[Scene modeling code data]
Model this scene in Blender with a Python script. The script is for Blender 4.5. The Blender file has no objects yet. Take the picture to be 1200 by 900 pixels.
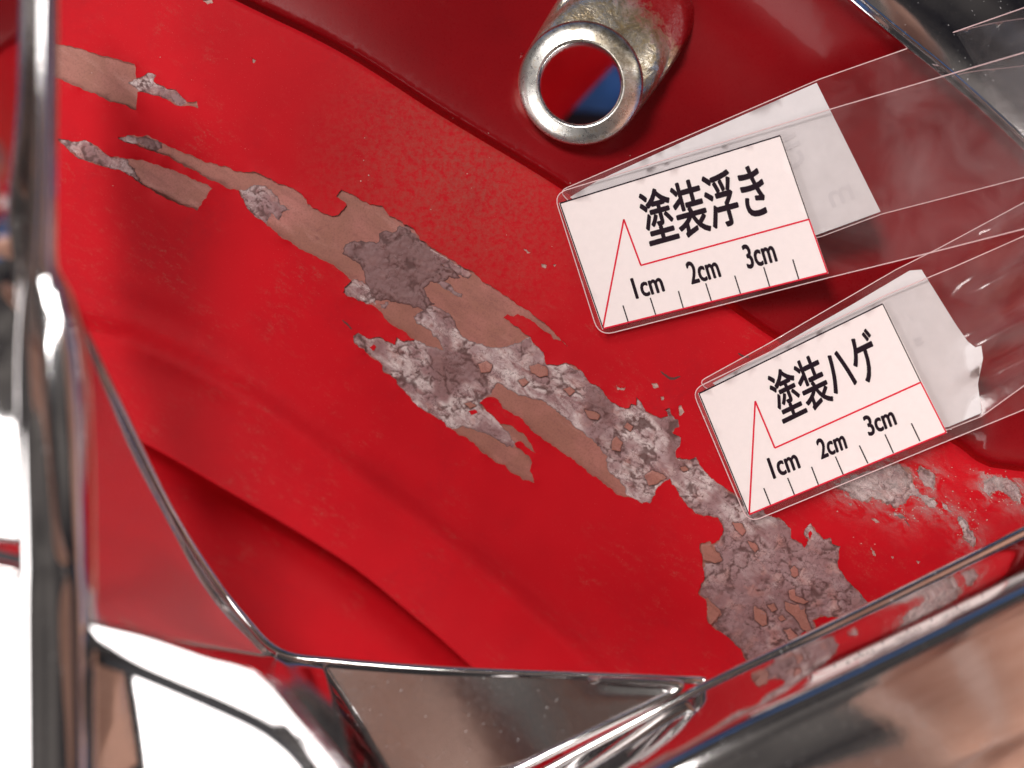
import bpy, bmesh, math, random
import numpy as np
from mathutils import Vector, noise
from mathutils.geometry import delaunay_2d_cdt, tessellate_polygon

random.seed(7); rng = np.random.default_rng(7)
sc = bpy.context.scene
COL = sc.collection

# ------------------------------------------------------------------ camera
CM = 0.01            # the scene is laid out in centimetres, stored in metres
D = 32.0             # camera height over the sheet, cm
PX = 68.0            # measured from the printed ruler: 68 picture px per cm
cam = bpy.data.cameras.new('camera'); camo = bpy.data.objects.new('camera', cam); COL.objects.link(camo)
camo.location = (0, 0, D*CM); cam.sensor_width = 36.0; cam.lens = 36.0*D/(1200/PX)
cam.clip_start = 0.005; cam.clip_end = 50
cam.dof.use_dof = True; cam.dof.focus_distance = (D-0.1)*CM; cam.dof.aperture_fstop = 6.0
sc.camera = camo

# ------------------------------------------------------------------ world, lamps, exposure
w = bpy.data.worlds.new('World'); sc.world = w; w.use_nodes = True
wn = w.node_tree; bg = wn.nodes['Background']; bg.inputs[1].default_value = 0.15
wt = wn.nodes.new('ShaderNodeTexCoord'); wx = wn.nodes.new('ShaderNodeTexNoise'); wr = wn.nodes.new('ShaderNodeValToRGB')   # dim cluttered surroundings, alike on all sides
wx.inputs['Scale'].default_value = 3.5; wx.inputs['Detail'].default_value = 5; wn.links.new(wt.outputs['Generated'], wx.inputs['Vector'])
wr.color_ramp.elements[0].position = .35; wr.color_ramp.elements[0].color = (.03, .03, .06, 1)
wr.color_ramp.elements[1].position = .68; wr.color_ramp.elements[1].color = (1.0, .90, .84, 1)
wn.links.new(wx.outputs['Fac'], wr.inputs[0]); wn.links.new(wr.outputs[0], bg.inputs[0])
def area(name, loc, target, sx, sy, power, col=(1, 1, 1)):
    l = bpy.data.lights.new(name, 'AREA'); l.shape = 'RECTANGLE'; l.size = sx*CM; l.size_y = sy*CM
    l.energy = power; l.color = col
    o = bpy.data.objects.new(name, l); COL.objects.link(o); o.location = Vector(loc)*CM
    o.rotation_euler = (Vector(target)-Vector(loc)).to_track_quat('-Z', 'Y').to_euler()
    return o
area('window_light', (-100, -50, 66), (0, 0, 0), 90, 84, 13, (1, .955, .94))
area('ceiling_light', (-37, 64, 125), (0, 0, 0), 30, 40, 15.0, (1, .95, .92))
area('tube_light', (92, 40, 118), (0, 10, 0), 4, 90, 3.0, (1, .97, .95))
area('under_fill_light', (22, -10, -40), (2, 4, -8), 16, 16, 5.0, (1, .97, .95))  # added fill lamp that brightens what shows through the bore
vs = sc.view_settings; vs.view_transform = 'Standard'; vs.look = 'None'; vs.exposure = 0; vs.gamma = 1
sc.cycles.sample_clamp_indirect = 2.5; sc.cycles.max_bounces = 12; sc.cycles.transparent_max_bounces = 24

def P(px, py, z=0.0):
    k = (D-z)/D
    return Vector(((px-600)/PX*k, (450-py)/PX*k, z))*CM

# ------------------------------------------------------------------ materials
def nt(name):
    m = bpy.data.materials.new(name); m.use_nodes = True
    n = m.node_tree; b = n.nodes['Principled BSDF']
    return m, n, b
def node(n, t, **kw):
    x = n.nodes.new(t)
    for k, v in kw.items():
        if k.startswith('i_'):
            x.inputs[k[2:]].default_value = v
        else: setattr(x, k, v)
    return x
def L(n, a, b): n.links.new(a, b)
def coords(n, scale=(1, 1, 1), rot=0):
    """object space in cm; axes turned by rot first, then stretched"""
    tc = node(n, 'ShaderNodeTexCoord'); mp = node(n, 'ShaderNodeMapping', vector_type='TEXTURE')
    mp.inputs['Scale'].default_value = tuple(.01/s for s in scale); mp.inputs['Rotation'].default_value = (0, 0, rot)
    L(n, tc.outputs['Object'], mp.inputs['Vector']); return mp.outputs[0]
def noise_t(n, vec, scale, detail=4, rough=.6, dist=0):
    t = node(n, 'ShaderNodeTexNoise'); t.inputs['Scale'].default_value = scale; t.inputs['Detail'].default_value = detail
    t.inputs['Roughness'].default_value = rough; t.inputs['Distortion'].default_value = dist
    L(n, vec, t.inputs['Vector']); return t.outputs['Fac']
def ramp(n, fac, stops):
    r = node(n, 'ShaderNodeValToRGB'); e = r.color_ramp.elements
    while len(e) < len(stops): e.new(.5)
    for el, (p, c) in zip(e, stops):
        el.position = p; el.color = (c, c, c, 1) if isinstance(c, (int, float)) else (*c, 1)
    L(n, fac, r.inputs[0]); return r.outputs[0]
def mix(n, fac, a, b, mode='MIX'):
    m = node(n, 'ShaderNodeMix', data_type='RGBA', blend_type=mode)
    for s, v in ((0, fac), (6, a), (7, b)):
        if hasattr(v, 'links') or hasattr(v, 'is_linked'): L(n, v, m.inputs[s])
        else: m.inputs[s].default_value = v if isinstance(v, (int, float)) else (*v, 1)
    return m.outputs[2]
def bump(n, b, h, strength, dist):
    x = node(n, 'ShaderNodeBump'); x.inputs['Strength'].default_value = strength; x.inputs['Distance'].default_value = dist*CM
    L(n, h, x.inputs['Height']); L(n, x.outputs[0], b.inputs['Normal'])

def m_paint(name, rough, col, dusty, coat):
    m, n, b = nt(name)
    v = coords(n); vs_ = coords(n, (.45, 1, 1), math.radians(-34))
    big = noise_t(n, v, .35, 3); fine = noise_t(n, v, 26, 4, .7); streak = noise_t(n, vs_, 9, 5, .7)
    c = mix(n, ramp(n, big, [(.3, 0), (.7, 1)]), tuple(x*.88 for x in col), tuple(min(1, x*1.1) for x in col))
    dust = mix(n, 1.0, ramp(n, streak, [(.5, 0), (.78, 1)]), ramp(n, noise_t(n, v, .8, 3), [(.48, 0), (.68, 1)]), 'MULTIPLY')
    dust = mix(n, 1.0, dust, ramp(n, fine, [(.42, 0), (.62, 1)]), 'MULTIPLY')
    dust = mix(n, 1.0, dust, (dusty,)*3, 'MULTIPLY')
    c = mix(n, dust, c, (.30, .12, .09))
    speck = ramp(n, noise_t(n, v, 60, 1, .5), [(.74, 0), (.79, 1)])
    c = mix(n, mix(n, 1.0, speck, (.30*dusty,)*3, 'MULTIPLY'), c, (.6, .35, .3))
    if dusty > .5:                                   # settled brownish dust on the flat above the long bare patch
        tc = node(n, 'ShaderNodeTexCoord'); dv = node(n, 'ShaderNodeVectorMath', operation='DISTANCE'); dv.inputs[1].default_value = tuple(P(545, 205, 0)); L(n, tc.outputs['Object'], dv.inputs[0])
        dm = node(n, 'ShaderNodeMath', operation='DIVIDE'); L(n, dv.outputs['Value'], dm.inputs[0]); dm.inputs[1].default_value = 3.2*CM
        dk = mix(n, 1.0, ramp(n, dm.outputs[0], [(.1, .6), (1.0, 0)]), ramp(n, noise_t(n, v, 11, 6, .75), [(.38, 0), (.62, 1)]), 'MULTIPLY')
        c = mix(n, dk, c, (.30, .085, .06))
    grime = mix(n, 1.0, ramp(n, noise_t(n, v, .55, 5, .65, .6), [(.50, 0), (.74, .38)]), ramp(n, noise_t(n, v, 9, 5, .75), [(.36, 0), (.60, 1)]), 'MULTIPLY')
    c = mix(n, mix(n, 1.0, grime, (.6+.4*dusty,)*3, 'MULTIPLY'), c, tuple(x*k for x, k in zip(col, (.52, 2.0, 1.5))))
    L(n, c, b.inputs['Base Color'])
    r = mix(n, fine, (rough*.8,)*3, (rough*1.25,)*3); L(n, r, b.inputs['Roughness'])
    b.inputs['Coat Weight'].default_value = coat; b.inputs['Coat Roughness'].default_value = .06
    b.inputs['Specular IOR Level'].default_value = .12 if coat == 0 else .14
    bump(n, b, fine, .12, .01)
    return m
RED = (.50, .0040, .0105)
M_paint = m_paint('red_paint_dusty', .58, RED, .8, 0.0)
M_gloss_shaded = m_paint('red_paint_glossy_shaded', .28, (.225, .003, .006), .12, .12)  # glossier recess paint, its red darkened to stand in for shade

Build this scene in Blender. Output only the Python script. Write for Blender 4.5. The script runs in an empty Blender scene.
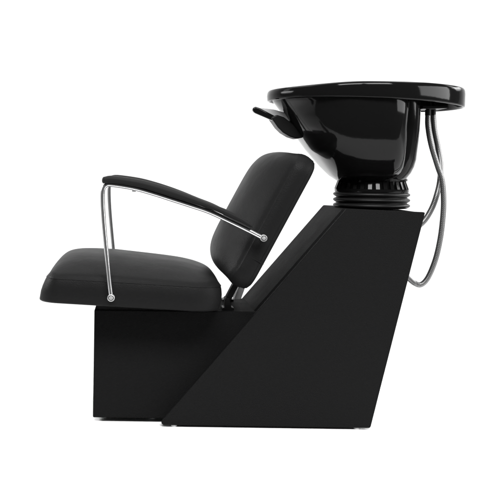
import bpy, bmesh, math
from mathutils import Vector, Matrix
from math import sin, cos, pi, radians, sqrt

# ---------------------------------------------------------------- camera, world, lamps, exposure
C = bpy.context.scene.collection
SC = bpy.context.scene
DIST, FOC, PX, PY, ROLL = 2.9, 1074.0, 140.0, 171.0, radians(0.8)   # metres, focal in photo pixels, principal point
CAMZ = 0.712

cam_d = bpy.data.cameras.new('camera')
cam = bpy.data.objects.new('camera', cam_d)
C.objects.link(cam)
cam_d.sensor_width = 36.0
cam_d.lens = FOC / 500 * 36.0
cam_d.shift_x = (250 - PX) / 500
cam_d.shift_y = -(250 - PY) / 500
cam_d.clip_end = 100
right = Vector((cos(ROLL), 0, sin(ROLL))); up = Vector((-sin(ROLL), 0, cos(ROLL))); back = Vector((0, -1, 0))
M = Matrix((right, up, back)).transposed().to_4x4()
M.translation = Vector((0, -DIST, CAMZ))
cam.matrix_world = M
SC.camera = cam

w = bpy.data.worlds.new('World'); SC.world = w; w.use_nodes = True
bg = w.node_tree.nodes['Background']
bg.inputs[0].default_value = (1, 1, 1, 1); bg.inputs[1].default_value = 0.12

def area(name, loc, target, sx, sy, power, spread=180):
    l = bpy.data.lights.new(name, 'AREA'); l.shape = 'RECTANGLE'; l.size = sx; l.size_y = sy; l.energy = power; l.spread = radians(spread)
    o = bpy.data.objects.new(name, l); C.objects.link(o); o.location = loc
    d = Vector(target) - Vector(loc)
    o.rotation_euler = d.to_track_quat('-Z', 'Y').to_euler()
    return o
area('overhead_softbox', (0.2, 1.0, 3.1), (0.2, 1.0, 0), 3.6, 2.2, 78)
area('front_softbox', (-0.6, -2.7, 3.3), (0.2, 0.0, 0.0), 1.6, 1.2, 150)
area('front_softbox', (1.1, -2.7, 3.3), (0.3, 0.0, 0.0), 1.6, 1.2, 150)
area('backdrop_lamp', (-3.2, 1.6, 2.6), (0.5, 4.2, 0.6), 1.2, 1.6, 11)
area('backdrop_lamp', (4.2, 1.6, 2.6), (0.8, 4.2, 0.6), 1.2, 1.6, 22)
area('side_light', (3.2, -0.65, 1.3), (0.75, 0.1, 0.95), 2.1, 1.2, 62)
area('side_light', (-1.75, 0.75, 1.15), (-0.2, 0.42, 0.0), 0.9, 0.7, 9, 70)  # added fill lamp, lifts the seat's shadow off the floor
area('side_light', (2.3, 1.1, 1.3), (0.72, 0.4, 0.0), 0.8, 0.7, 4, 60)  # small added fill, whitens the shaded floor right of the console

SC.view_settings.view_transform = 'Standard'; SC.view_settings.look = 'None'
SC.view_settings.exposure = 0.0; SC.view_settings.gamma = 1.0
SC.cycles.use_denoising = True
SC.cycles.max_bounces = 8

def at(px, py, Y):
    """photo pixel at depth Y -> (X, Z) in metres"""
    u, v = px - PX, py - PY
    u2 = u * cos(ROLL) + v * sin(ROLL); v2 = v * cos(ROLL) - u * sin(ROLL)
    k = (Y + DIST) / FOC
    return u2 * k, CAMZ - v2 * k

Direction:
Exactly restate the lines from the beginning of the data through the line with "COL = sc.collection", and no others, keeping pictures out.

Solved exercise:
Model this scene in Blender with a Python script. The script is for Blender 4.5. The Blender file has no objects yet. Take the picture to be 1200 by 900 pixels.
import bpy, bmesh, math, random
import numpy as np
from mathutils import Vector, noise
from mathutils.geometry import delaunay_2d_cdt, tessellate_polygon

random.seed(7); rng = np.random.default_rng(7)
sc = bpy.context.scene
COL = sc.collection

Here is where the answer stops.